Monday, September 19, 2011

has the perrier gone straight to my head, or is life sick and cruel instead?

what the fuck is it?
why must i have to battle with loving and hating you, both at the same time?
why can't i just hate you forever?
why is it that when i'm right at the finish line, i trip?
what is it about you that's so hard to get over?
i hardly touched you, so what the fuck is it?
how is it possible to fall in love numerous times and i sit here, not in love anymore, but not able to even come remotely close to letting someone in again.

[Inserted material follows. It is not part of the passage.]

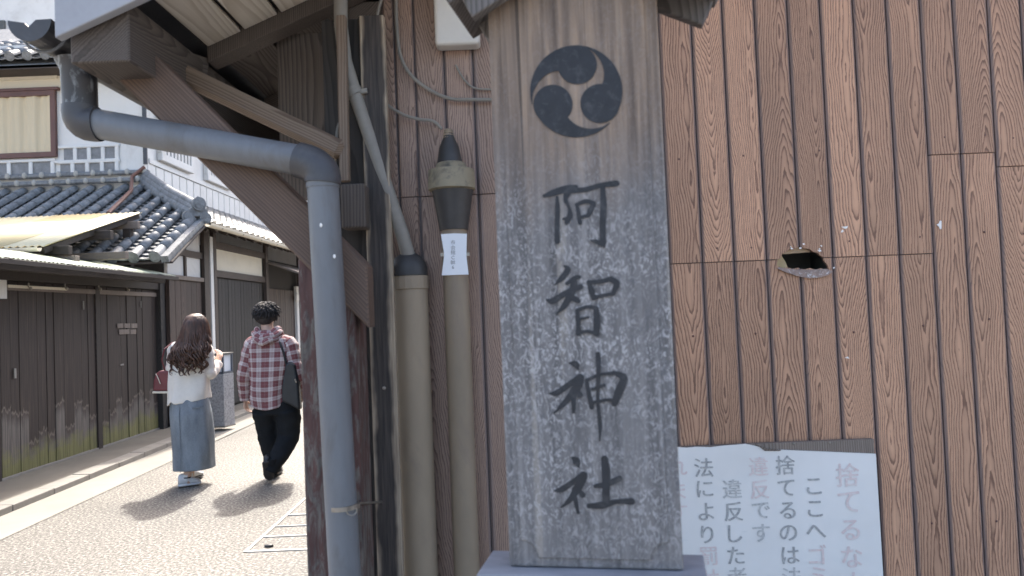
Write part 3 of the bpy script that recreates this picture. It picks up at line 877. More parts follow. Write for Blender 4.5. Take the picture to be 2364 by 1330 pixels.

i came across your pictures today and i nearly broke in tears. not because i miss you, because i miss you everyday. but because i remember what had happened that day and why that picture was sent and the time and what i was doing and what happened the next day and the weeks after that. i labeled the album of your pictures "zebra" so it stays at the bottom and i don't have to look at your pictures and be reminded of anything anymore because i am exhausted. it's been long enough. i've cried many many nights and done some stupid shit all at the same time. i'm okay most of the time but there are times when i wish you looked into my eyes again, just one more time, like on your birthday last year as you slid your arm under mine. i think the minute i am reminded of that look and don't feel something in my stomach or a noose around my throat and i can breathe, i will be fine for the rest of my life, at least when it comes to you. it's been over a year and all i have to do is close my eyes and your eyes are there. i wish i had the power to make it go away. i wish i could let go of it, of whatever it was. but how can i? how can i if i'd give my life to relive what we both felt for eachother for two months. even if the feelings weren't as strong on your part, i don't care. i'm trying really fucking hard to hate you, *****, i really am. i don't know why i can't and i hate it. i hate that i can't hate you. i hate that sometimes i want to strangle you, but never tighten my grip, just hold my hands around your neck. i hate that you have the ability to piss me off and just as easily make it go away without even trying. i hate that when i am almost at the point of not giving a shit about you, something happens. whether it's something i read or fucking malls getting shot up or just something. there's always something preventing me from despising you the way i want to. no one's ever had this effect on me. i'm not in love, but you do still hurt from time to time. and i do think about you everyday. and i worry when i read that you're sad. and i will worry until i die and i will probably love you and hate to love you until then too.


"i love your precious heart." -INXS






it's one of those nights. i will go back to not liking you tomorrow. these days just have their way of sneaking up on me inappropriately.